Aynı durum, eserlerini, hayatımızı daha iyi bir hayat yapmaya vesile olması için okumamız gereken zatların eserleri için de geçerli olacaktır. Bir insan İhya’yı, Mesnevi’yi, Mektubat’ı, Risale-i Nur’u “Ben bu kitaptakileri öğrenirsem daha iyi bir insan, daha iyi bir Müslüman olabilirim.
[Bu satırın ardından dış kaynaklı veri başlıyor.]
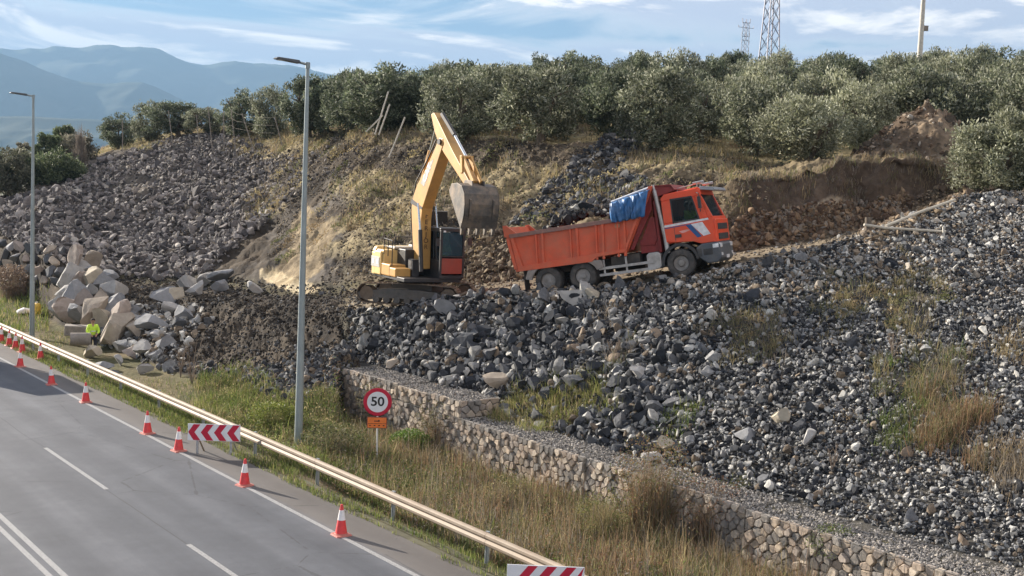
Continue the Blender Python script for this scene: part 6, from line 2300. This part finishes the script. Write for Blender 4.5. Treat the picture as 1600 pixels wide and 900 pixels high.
bush(1015, 842, 150, 170, 1500, [RUST, TAN, GREYB, OLV], [.3, .3, .25, .15], 'largest dry brown bush in front of the basket wall', leaf=5000, lpal=[(.18, .14, .06), (.14, .15, .05), (.26, .15, .08)])
bush(940, 850, 100, 90, 700, [OLV, TAN, STRAW], [.4, .3, .3], 'olive green bush left of the largest dry bush', leaf=2500, lpal=[(.12, .14, .045), (.2, .18, .07)])
bush(1110, 860, 120, 120, 900, [RUST, GREYB, TAN], [.35, .35, .3], 'reddish dry bush right of the largest one by the basket wall', leaf=1500, lpal=[(.28, .15, .09), (.2, .16, .08)])
bush(640, 712, 70, 42, 500, [GREEN, LIME, OLV], [.5, .3, .2], 'rounded fresh green bush right of the speed sign', 'green_bush', leaf=4500, lpal=[(.10, .19, .03), (.16, .22, .05), (.07, .12, .03)])
bush(428, 668, 90, 40, 500, [LIME, STRAW, OLV], [.4, .3, .3], 'yellow green bush left of the tall street lamp', 'green_bush', leaf=4500, lpal=[(.16, .20, .04), (.24, .25, .07), (.10, .13, .03)])
bush(520, 715, 110, 56, 700, [GREYB, TAN, OLV], [.4, .3, .3], 'grey brown bush between the street lamp and the speed sign', leaf=4000, lpal=[(.15, .15, .07), (.20, .18, .10), (.09, .12, .04)])
bush(690, 690, 90, 70, 800, [GREYB, RUST, TAN], [.4, .3, .3], 'grey dry bush at the corner of the basket wall', leaf=2200, lpal=[(.2, .17, .11), (.13, .13, .06)])
bush(600, 655, 100, 60, 900, [GREYB, TAN, STRAW], [.45, .3, .25], 'pale dry brush growing against the basket wall behind the sign', leaf=2200, lpal=[(.24, .2, .13), (.16, .16, .08)])
bush(1300, 885, 90, 60, 400, [GREEN, OLV, TAN], [.4, .3, .3], 'low green bush at the wall foot near the bottom edge', 'green_bush', leaf=2500, lpal=[(.10, .15, .035), (.15, .17, .06)])
bush(780, 800, 80, 60, 600, [TAN, STRAW, GREYB], [.4, .3, .3], 'straw coloured clump between the guard rail and the wall', leaf=900, lpal=[(.3, .25, .12), (.16, .16, .07)])
bush(18, 488, 70, 52, 500, [RUST, GREYB], [.5, .5], 'brownish leafless bush at the left edge below the dry stone wall', d=72, leaf=3500, lpal=[(.17, .12, .09), (.21, .16, .12)])
# bare saplings on the dark bank
def sapling(px_, py_, hpx, label, spread=.25, name='bare_sapling', d=None, r0=.02, col_m=None):
    g_ = ground_at(px_, py_) if d is None else at(px_, d)
    h_ = hpx * g_[1] / F_PX
    r_ = empty(name, g_, 0, label, 'sapling')
    m_ = MB()
    stems = 5
    for q_ in range(stems):
        a_ = RNG.uniform(0, 6.28)
        tipx, tipy = math.cos(a_) * h_ * spread * RNG.uniform(.3, 1), math.sin(a_) * h_ * spread * RNG.uniform(.3, 1)
        hh_ = h_ * RNG.uniform(.6, 1)
        m_.tube([(0, 0, -.05), (tipx * .4, tipy * .4, hh_ * .5), (tipx, tipy, hh_)], [r0, r0 * .6, r0 * .2], 5)
        for k_ in range(7):
            f_ = RNG.uniform(.25, .9)
            a2 = RNG.uniform(0, 6.28)
            s0 = Vector((tipx * f_ * .9, tipy * f_ * .9, hh_ * f_))
            s1 = s0 + Vector((math.cos(a2) * h_ * .12, math.sin(a2) * h_ * .12, h_ * .16))
            m_.tube([s0, s1], [r0 * .4, r0 * .12], 4)
    m_.build('stems', paint('twig', (.22, .17, .13), .9) if 'twig' not in bpy.data.materials else bpy.data.materials['twig'], r_)


sapling(300, 600, 80, 'bare thin sapling in front of the dark dirt bank')
sapling(282, 590, 60, 'shorter bare sapling left of the thin one by the dirt bank')
sapling(960, 560, 40, 'small leafless shrub in the middle of the rock embankment', .5)
sapling(1395, 560, 40, 'twiggy plant in the gravel on the right slope', .5)
sapling(1300, 740, 46, 'leafless twigs low in the gravel above the wall', .4)

# ------------------------------------------------------------------ growth at the far left edge
def blobtree(px_, d_, pyb_, wpx, hpx, pal, label, name='broadleaf_tree', nl=9000, cat='tree'):
    g_ = W(px_, pyb_, d_)
    gz_ = float(hgt(g_[0], g_[1])[0])
    s_ = F_PX / d_
    top_ = W(px_, pyb_ - hpx, d_)[2]
    h_, w_ = top_ - gz_, wpx / s_
    r_ = empty(name, (g_[0], g_[1], gz_ - .1), 0, label, cat)
    tm, cm = olive_variant(int(px_ + d_), max(h_, 1.2), w_, nl, .2, pal=pal, lsz=1.25)
    link_mesh('trunk', tm, r_); link_mesh('crown', cm, r_)


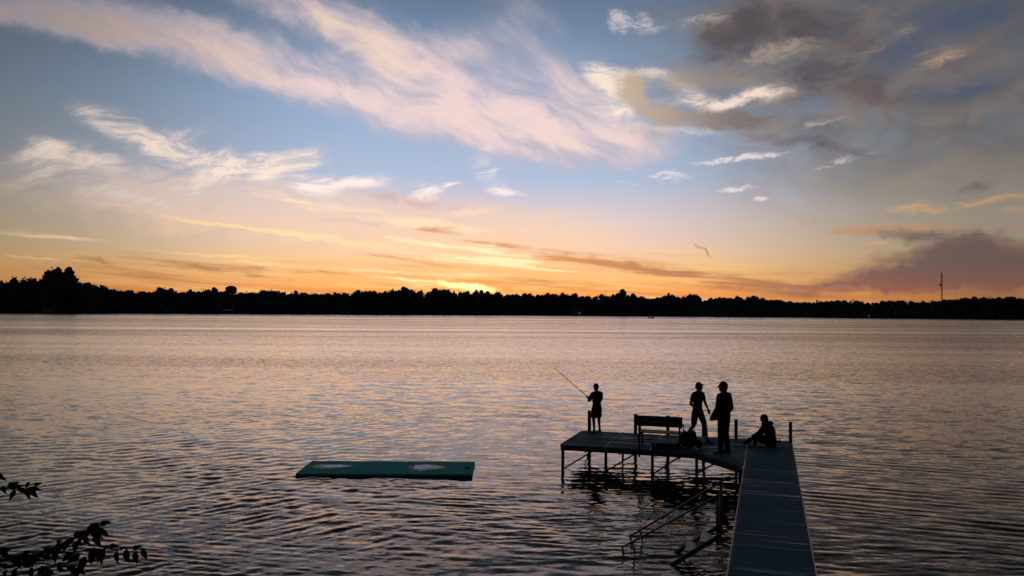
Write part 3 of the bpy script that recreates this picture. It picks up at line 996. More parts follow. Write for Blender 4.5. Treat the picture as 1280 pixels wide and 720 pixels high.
# small fishing boat far out
bx_, by_ = 92.0, 520.0
fb = thing('fishing_boat', 'tiny dark fishing boat far out on the lake before the treeline', 'boat', (bx_, by_, 0.0), rad(24))
fb.scale = (1.25, 1.25, 1.25)
bm = bmesh.new()
secs = []
for s_, wv, zk in ((-1.9, .62, .5), (-1.2, .74, .5), (0, .78, .52), (1.0, .62, .6), (1.6, .32, .72), (1.95, .04, .85)):
    secs.append([bm.verts.new(v) for v in ((s_, -wv, zk), (s_ * .97, -wv * .8, -.05), (s_ * .95, 0, -.18), (s_ * .97, wv * .8, -.05), (s_, wv, zk))])
for i in range(len(secs) - 1):
    for k in range(4):
        bm.faces.new((secs[i][k], secs[i][k + 1], secs[i + 1][k + 1], secs[i + 1][k]))
bm.faces.new(secs[0])
bm.faces.new(secs[-1])
bmesh.ops.solidify(bm, geom=bm.faces[:], thickness=.04)
part('hull', bm, M_hull, fb)
part('seat', box((-.4, 0, .32), (.35, 1.3, .06)), M_frame, fb)
part('seat', box((.8, 0, .34), (.3, 1.1, .06)), M_frame, fb)
bm = bmesh.new()
bx(bm, (-2.1, 0, .75), (.4, .34, .5), None, .08)
bx(bm, (-2.12, 0, .2), (.14, .12, .8), None, .03)
part('outboard_motor', bm, M_black, fb)

# ================================================================== the dock
DECK = 0.62
DC = Vector((7.69, 21.70, 0.0))
DROT = rad(162)
DM = Matrix.Translation(DC) @ Matrix.Rotation(DROT, 4, 'Z')


def dk(u, v, z=DECK):
    return DM @ Vector((u, v, z))


dock = thing('dock', 'grey L-shaped lake dock on dark posts, walkway leading out from the shore', 'dock', DC, DROT)
BW = 0.138


def plank_mesh(L):
    bm = box((0, 0, -.014), (L, BW, .028), None, .004)
    return mesh('plank', bm, M_deck)


PM = {}


def section(name, u0, u1, v0, v1):
    bm = bmesh.new()
    zc, hh = .535, .13
    bx(bm, ((u0 + u1) / 2, v0 + .022, zc), (u1 - u0 - .004, .04, hh))
    bx(bm, ((u0 + u1) / 2, v1 - .022, zc), (u1 - u0 - .004, .04, hh))
    bx(bm, (u0 + .024, (v0 + v1) / 2, zc), (.04, v1 - v0 - .09, hh))
    bx(bm, (u1 - .024, (v0 + v1) / 2, zc), (.04, v1 - v0 - .09, hh))
    k = int((v1 - v0) / .75)
    for i in range(1, k + 1):
        bx(bm, ((u0 + u1) / 2, v0 + (v1 - v0) * i / (k + 1), .52), (u1 - u0 - .09, .04, .09))
    sec = part(name, bm, M_frame, dock)
    L = round(u1 - u0 - .07, 3)
    if L not in PM:
        PM[L] = plank_mesh(L)
    nb = int(round((v1 - v0 - .012) / (BW + .007)))
    pitch = (v1 - v0 - .012) / nb
    for i in range(nb):
        v = v0 + .006 + pitch * (i + .5)
        tilt = random.gauss(0, rad(.35))
        if u1 < 1.5 and v > 5 and random.random() < .10:
            tilt -= rad(random.uniform(.8, 2.2))
        link('plank', PM[L], sec, ((u0 + u1) / 2, v, DECK + random.uniform(-.0015, .0015)), (tilt, random.gauss(0, rad(.08)), 0))
    return sec


def trim(u0, v0, u1, v1, w=.018):
    a, b = Vector((u0, v0, 0)), Vector((u1, v1, 0))
    d = b - a
    ang = math.atan2(d.y, d.x)
    bm = box((0, 0, 0), (d.length, w, .045), None, .004)
    part('edge_trim', bm, M_trim, dock, False, ((u0 + u1) / 2, (v0 + v1) / 2, DECK - .016), (0, 0, ang))


WU = 1.13
US = [2.35, 3.50, 4.67, 5.85]
VF = 2.65
for i in range(3):
    section('deck_section', US[i], US[i + 1], 0, VF)
section('deck_section', WU, 2.35, 0, VF)
WV = [0, 3.05, 6.10, 9.15, 12.2, 15.25, 18.3]
for i in range(6):
    section('walkway_section', 0.0, WU, WV[i], WV[i + 1])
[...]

Kur’an’ı ve hadisleri daha iyi anlar, onları hayatıma daha iyi tatbik edebilirim.” düşüncesi, bakış açısı ve motivasyonuyla okumazsa zamanla okunanları kendisinin grup içinde onaylanan ve saygı duyulan bir insan olması niyetine ve motivasyonuna dönüşecektir. Bundan da Allah’a sığınırız.
1 ) Evet. “Gelir arttıkça normal mallara talep artar” cümlesi, bu cümlenin zihne kodlanması ve bir kitap cümlesi olarak anlaşılması başkadır, gerçek piyasada gerçek bir insanın gelirinin artmasıyla, ihtiyacını karşılamak için normal mallara karşı ilgisinin ve talebinin artması, o artan gelirle giderek daha fazla normal mal satın alması başkadır. Yine evet, “Kur’an, insana hem bir kitab-ı dua, hem bir kitab-ı hikmet, hem bir kitab-ı ubudiyet, hem bir kitab-ı zikir, hem bir kitab-ı fikirdir” cümlesi, bu cümlenin zihne kodlanması ve bir kitap cümlesi olarak anlaşılması başkadır, Kur’an’daki dua eğitimi, başımıza gelen olaylardaki hikmetlerle ilgili ayetleri, ibadetimize derinlik kazandıracak hususları, zikir adına hayatımıza katacağı zenginlikleri, fikir dünyamızı baştan inşa etme, değilse onarma ve gerekiyorsa yıkıp yeniden yapma konusundaki yöntemi ve uygulamaları, nihayet bütün bunlarla ilgili ayetleri bulmak, okumak, anlamak, bilmek ve uygulamak başkadır.